"Sedangkan 20% sisanya dibagi untuk jemaah tunggu (waiting list) yang jumlahnya mencapai 5,3 juta orang," rinci Zaky.
Zaky menegaskan, selama ini, pengelolaan dana haji oleh BPKH tetap berdasarkan ketentuan yang diamanatkan dalam UU 34 tahun 2014 tentang Keuangan Haji. Pengelolaan, kata dia, dilakukan asas prinsip syariah, kehati-hatian, manfaat, nirlaba, transparan, dan akuntabel.
Dalam konteks pengelolaan keuangan haji, sambung Zaky, BPKH juga berwenang menempatkan dan menginvestasikan keuangan haji sesuai prinsip syariah. Selain itu, BPKH juga berwenang melakukan kerja sama dengan lembaga lain dalam rangka pengelolaan keuangan haji.
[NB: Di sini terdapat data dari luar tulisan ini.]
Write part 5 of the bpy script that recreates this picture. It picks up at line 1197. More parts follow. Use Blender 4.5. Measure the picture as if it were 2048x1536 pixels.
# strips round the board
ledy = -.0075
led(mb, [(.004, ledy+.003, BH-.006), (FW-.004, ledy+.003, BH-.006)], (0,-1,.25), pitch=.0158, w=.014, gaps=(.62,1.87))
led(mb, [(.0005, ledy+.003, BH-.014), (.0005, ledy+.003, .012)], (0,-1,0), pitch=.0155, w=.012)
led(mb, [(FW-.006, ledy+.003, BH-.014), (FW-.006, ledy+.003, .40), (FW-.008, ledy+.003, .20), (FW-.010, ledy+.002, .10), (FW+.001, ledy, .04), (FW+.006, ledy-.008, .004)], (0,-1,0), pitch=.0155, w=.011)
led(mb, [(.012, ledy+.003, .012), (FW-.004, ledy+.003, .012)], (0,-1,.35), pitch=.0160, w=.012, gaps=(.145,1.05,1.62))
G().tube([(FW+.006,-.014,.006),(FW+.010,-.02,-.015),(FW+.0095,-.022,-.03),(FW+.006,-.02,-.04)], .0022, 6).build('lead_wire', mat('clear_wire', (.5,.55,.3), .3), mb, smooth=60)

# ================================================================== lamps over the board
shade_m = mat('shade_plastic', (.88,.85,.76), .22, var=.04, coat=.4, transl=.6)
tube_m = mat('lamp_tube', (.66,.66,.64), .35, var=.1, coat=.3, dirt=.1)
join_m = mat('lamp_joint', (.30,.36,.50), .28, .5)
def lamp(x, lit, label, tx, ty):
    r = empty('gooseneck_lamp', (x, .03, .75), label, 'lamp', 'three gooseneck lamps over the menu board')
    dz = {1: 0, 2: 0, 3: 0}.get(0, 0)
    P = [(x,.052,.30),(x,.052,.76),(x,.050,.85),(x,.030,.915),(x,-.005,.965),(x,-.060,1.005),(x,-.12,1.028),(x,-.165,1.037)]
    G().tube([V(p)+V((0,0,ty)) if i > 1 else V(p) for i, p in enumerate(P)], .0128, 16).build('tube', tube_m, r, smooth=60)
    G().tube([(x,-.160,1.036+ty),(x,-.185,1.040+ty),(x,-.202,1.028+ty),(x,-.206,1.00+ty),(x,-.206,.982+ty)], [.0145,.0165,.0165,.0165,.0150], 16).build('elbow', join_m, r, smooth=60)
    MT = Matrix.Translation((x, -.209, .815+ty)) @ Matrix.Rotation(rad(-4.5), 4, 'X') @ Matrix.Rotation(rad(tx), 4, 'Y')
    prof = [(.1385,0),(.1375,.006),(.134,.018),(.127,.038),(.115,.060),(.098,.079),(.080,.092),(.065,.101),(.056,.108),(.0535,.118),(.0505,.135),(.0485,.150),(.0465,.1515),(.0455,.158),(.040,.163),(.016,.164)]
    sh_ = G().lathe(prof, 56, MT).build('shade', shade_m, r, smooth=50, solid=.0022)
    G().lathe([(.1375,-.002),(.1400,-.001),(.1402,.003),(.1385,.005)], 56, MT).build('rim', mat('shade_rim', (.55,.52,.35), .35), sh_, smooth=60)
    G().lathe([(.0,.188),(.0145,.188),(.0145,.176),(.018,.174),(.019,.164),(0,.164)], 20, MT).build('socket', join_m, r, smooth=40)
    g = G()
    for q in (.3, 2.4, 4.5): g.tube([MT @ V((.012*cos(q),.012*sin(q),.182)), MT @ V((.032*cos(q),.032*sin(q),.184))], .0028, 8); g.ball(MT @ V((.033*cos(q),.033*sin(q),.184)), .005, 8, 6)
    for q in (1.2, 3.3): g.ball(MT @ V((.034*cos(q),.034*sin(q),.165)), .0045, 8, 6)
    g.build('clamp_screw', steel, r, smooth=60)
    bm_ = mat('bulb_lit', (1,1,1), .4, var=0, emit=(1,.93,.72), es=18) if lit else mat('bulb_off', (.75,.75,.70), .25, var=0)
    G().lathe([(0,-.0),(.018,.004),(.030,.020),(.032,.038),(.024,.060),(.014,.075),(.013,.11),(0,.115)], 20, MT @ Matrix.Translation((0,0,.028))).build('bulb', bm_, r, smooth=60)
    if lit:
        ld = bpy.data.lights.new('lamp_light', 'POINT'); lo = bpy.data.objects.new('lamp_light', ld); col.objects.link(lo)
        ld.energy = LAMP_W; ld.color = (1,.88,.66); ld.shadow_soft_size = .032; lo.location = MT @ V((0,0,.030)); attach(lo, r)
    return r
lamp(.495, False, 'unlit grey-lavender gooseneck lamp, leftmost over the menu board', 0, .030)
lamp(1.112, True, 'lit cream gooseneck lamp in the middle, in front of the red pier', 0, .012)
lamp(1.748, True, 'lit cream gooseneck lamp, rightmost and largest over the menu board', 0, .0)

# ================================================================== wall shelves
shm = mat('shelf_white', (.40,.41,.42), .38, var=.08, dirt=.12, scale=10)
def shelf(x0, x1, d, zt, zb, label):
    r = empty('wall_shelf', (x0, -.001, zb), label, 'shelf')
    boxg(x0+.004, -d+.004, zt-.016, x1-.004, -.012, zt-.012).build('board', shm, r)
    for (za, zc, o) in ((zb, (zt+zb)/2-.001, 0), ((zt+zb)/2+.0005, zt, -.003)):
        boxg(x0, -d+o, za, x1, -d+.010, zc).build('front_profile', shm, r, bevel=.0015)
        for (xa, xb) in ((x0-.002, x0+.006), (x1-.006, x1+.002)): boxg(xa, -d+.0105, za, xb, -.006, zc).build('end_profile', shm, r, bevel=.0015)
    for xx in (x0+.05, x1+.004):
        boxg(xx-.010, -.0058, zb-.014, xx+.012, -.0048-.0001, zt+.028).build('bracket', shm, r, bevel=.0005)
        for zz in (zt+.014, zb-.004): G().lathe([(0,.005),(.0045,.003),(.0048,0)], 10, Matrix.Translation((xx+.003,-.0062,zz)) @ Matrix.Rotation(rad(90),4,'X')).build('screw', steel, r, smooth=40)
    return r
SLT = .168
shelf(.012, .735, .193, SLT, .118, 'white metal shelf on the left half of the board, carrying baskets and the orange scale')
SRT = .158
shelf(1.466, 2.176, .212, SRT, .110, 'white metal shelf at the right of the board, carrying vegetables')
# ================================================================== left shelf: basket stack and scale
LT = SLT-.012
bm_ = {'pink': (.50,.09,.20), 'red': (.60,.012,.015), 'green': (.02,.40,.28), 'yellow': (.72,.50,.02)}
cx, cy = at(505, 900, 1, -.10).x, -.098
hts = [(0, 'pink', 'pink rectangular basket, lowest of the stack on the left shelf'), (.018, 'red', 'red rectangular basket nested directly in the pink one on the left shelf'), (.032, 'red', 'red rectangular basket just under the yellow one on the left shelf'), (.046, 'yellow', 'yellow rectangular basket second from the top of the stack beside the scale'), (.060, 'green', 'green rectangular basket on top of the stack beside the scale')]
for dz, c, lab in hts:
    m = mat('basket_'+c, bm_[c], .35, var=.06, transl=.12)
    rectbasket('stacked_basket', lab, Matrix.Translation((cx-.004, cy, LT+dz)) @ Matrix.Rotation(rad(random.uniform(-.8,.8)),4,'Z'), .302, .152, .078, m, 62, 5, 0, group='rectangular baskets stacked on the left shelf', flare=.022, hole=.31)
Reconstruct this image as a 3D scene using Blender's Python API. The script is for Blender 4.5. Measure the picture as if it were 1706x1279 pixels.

BPKH, lanjut Zaky, juga telah membentuk anak perusahaan dengan nama Syarikah BPKH Limited. Anak perusahaan tersebut diharapkan dapat memberikan manfaat finansial maupun efisiensi biaya penyelenggaraan ibadah haji.
“Nantinya BPKH Limited akan berinvestasi untuk mendukung ekosistem haji. Mulai dari hotel, katering untuk haji dan umrah, fasilitas akomodasi, mengelola turis, jasa layanan apartemen, dan lainnya,” tegas dia.
Sebelumnya, calon jemaah haji diusulkan wajib melakukan setoran awal biaya haji antara Rp45 hingga Rp50 juta, dan akan digulirkan mulai tahun depan. Wacana tersebut dibenarkan Kementerian Agama (Kemenag).
"Sejauh ini usulan yang dominan mengemuka setoran awal biaya haji (menjadi) Rp45-50 juta," ujar Direktur Pengelolaan Dana Haji dan Sistem Informasi Haji Terpadu (Sihdu) Kemenag, Jaja Jaelani kepada Bloomberg Technoz, Senin (18/12/2023).
Namun demikian, Jaja menyebut angka tersebut masih sebatas usulan, yang tentunya akan kembali dibahas bersama DPR untuk keputusan akhirnya. Jaja menyebut sejauh ini usulan kenaikan masih berdasarkan usulan masing-masing individu, mulai dari Kementerian Agama, Komisi VIII dan juga BPKH.